JUNK:  Saw an article recently about junk with which a woman just about furnished a house.  She was ingenious but it still looked like junk to me.  We like our system better - buy junk and make it look like something.  I can’t think of anything in our house which was bought new excepting my desk which I had before I was married and Howdie’s crib which is now a third-handed one with Pauline in it.

The curtain problem around here is what’s getting me down.  With 19 windows and 4 glass-top doors, I’m hard pressed for something to hang at each.  Even at three bucks a pair, that’s dough.  Guess I’ll have to watch for a high society rummage sale where the ladies get tired of looking at the same pattern, instead of the curtains getting tired of hanging together, thread by thread!

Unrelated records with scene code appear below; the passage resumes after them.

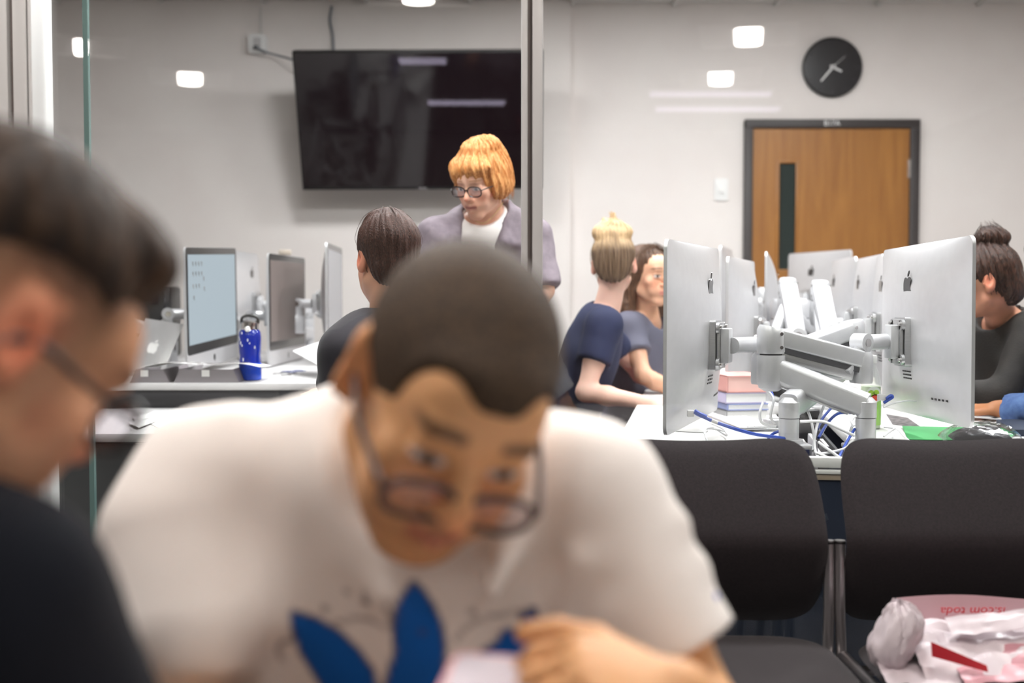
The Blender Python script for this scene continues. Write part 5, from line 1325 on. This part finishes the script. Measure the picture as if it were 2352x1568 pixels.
# ------------------------------------------------------------------ the navy-shirted person at the left edge
def navy_left():
    Mx = head_matrix((0, 0, 0), 30, 140, 12); ear = at(45, 775, .72); Mx.translation = ear - Mx.to_3x3() @ Vector((-.0775, .014, 0)); H = Hd(Mx)
    M['navy_cotton'] = mat('navy_cotton', (11, 15, 24), .9, spec=.2, bump=(600, .25, .001), sheen=.05)
    def hair(root, H_):
        m = hair_mat('brown_hair_long_top', (27, 18, 11), (70, 49, 29), (70, 70, 22), .65, lo=.35, hi=.72, bumpd=.006)
        hair_vol(root, H_, [(H_.ell((0, .022, .056), (.080, .093, .080)), 0), (H_.ell((0, -.046, .106), (.052, .038, .028)), .03)], m,
                 [(H_.ell((0, -.132, .016), (.085, .072, .070)), .012), (H_.ell((.088, -.01, .0), (.036, .12, .062)), .012), (H_.ell((-.088, -.01, .0), (.036, .12, .062)), .012), (slabcut(H_.p(0, 0, -.01), H_.p(0, .35, -1) - H_.p(0, 0, 0), .25), .015)], half=.19, disp=strand_disp(H_, .0018, 13, 5))
    def fade(V, L, C):
        x, y, z = L.T; w = np.clip((z - .0 - .35 * np.clip(-y - .03, 0, 1)) / .05, 0, 1) * np.clip((y + .065) / .03, 0, 1) * (np.abs(L).max(1) < .16); w = np.maximum(w, np.clip((y - .045) / .02, 0, 1) * np.clip((z + .07) / .03, 0, 1) * (np.abs(L).max(1) < .16))
        w = w * ~((np.abs(x) > .074) & (y > -.02) & (y < .045) & (z < .035)); w = (w * .86)[:, None]; return C * (1 - w) + lin((70, 50, 36)) * w
    S = [Vector((-.328, .725, .932)), Vector((-.62, .90, .93))]
    p = person('person in navy shirt with glasses and faded brown hair, in profile at the left edge', H, (-.470, .775, 1.025), (-.56, .62, .55), 150,
               [(Vector((-.262, .80, .71)), Vector((-.10, .96, .715)), dict(fwd=(.8, .6, 0), back=(0, 0, 1), side=-1, see=False)), (Vector((-.60, 1.08, .74)), Vector((-.42, 1.15, .72)), dict(fwd=(.9, .2, 0), back=(0, 0, 1), side=1, see=False))],
               skin=(204, 154, 120), lips=(176, 108, 96), shirt=dict(mat=M['navy_cotton']), sleeve=.95, fine=.004, hair=hair, head_kw=dict(nose=1.1), col_kw=dict(blush=1.1, brow=(70, 48, 34), brow_t=.005), post_col=fade, shoulders=S, neck=.056,
               folds=fold_disp(.004, [(18, 12, 10), (8, 22, -14)], 8), shirt_coarse=.01, trousers=(36, 38, 44), knee=.12)
    glasses(H, p, mat('black_frame', (22, 18, 18), .3), rw=.027, rh=.020, dz=-.001, dy=-.110, thick=.0030)
navy_left()
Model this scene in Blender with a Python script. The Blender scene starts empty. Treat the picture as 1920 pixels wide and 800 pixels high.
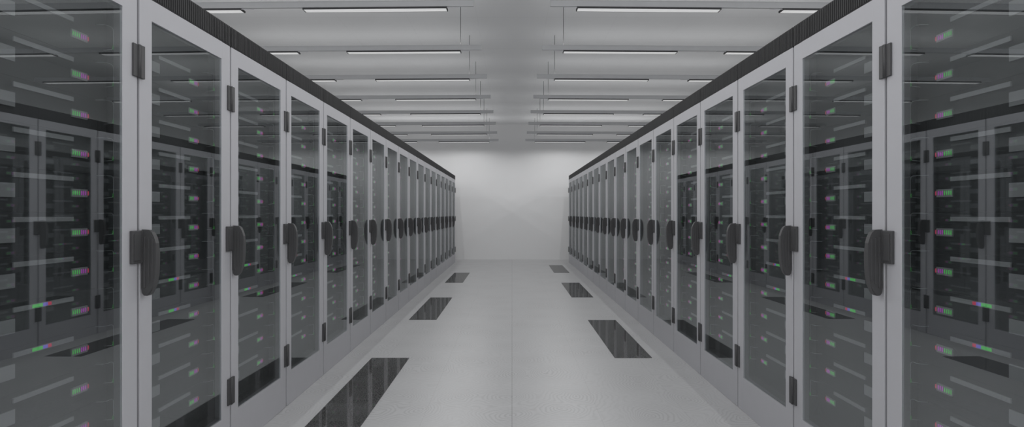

Wish I’d known Henry Ford was feeling peeked.  I wonder if he’d have slipped my $500 in that will after he was reasonably sure he couldn’t spend that whole 500 million?  I must have a low I.Q. I can’t even think that much money let alone imagine what it must feel like to have it.  But it sounds almost depressing; so much in the midst of real want.

ODDMENT:  Howdie has an upper front tooth out and has learned to whistle after a fashion through the hole.  "What about after the tooth comes in?" "Oh, the other one will be out then."  "And after that?"  "I’ll just have to quit, I guess."  Short musical career.

WARNING:  Several nice things were said about my lecture about orphans.   One thing, though; don’t expect any expressed gratitude.  Those kids have been cheated out of so much, they don’t feel it’s necessary to fall all over you for a slight favor, like a well-trained child will thank you for a lollipop when mama beams an eye them.  But if you’ll look in The Book you’ll notice that when the man fell among thieves, not a word was said about his gratitude.  The question was, “ Who was a friend to the man?”  So go thou and do likewise.  Give the kids some treats if you can but YOU get the joy out of it.  They aren’t joyous - for good reasons.  Lots of people are bigger skunks than any Planned Parenthood campaign among the four-legged variety would produce in one thousand years.

Adios, muchachas and muchachos.  Vaya con Dios.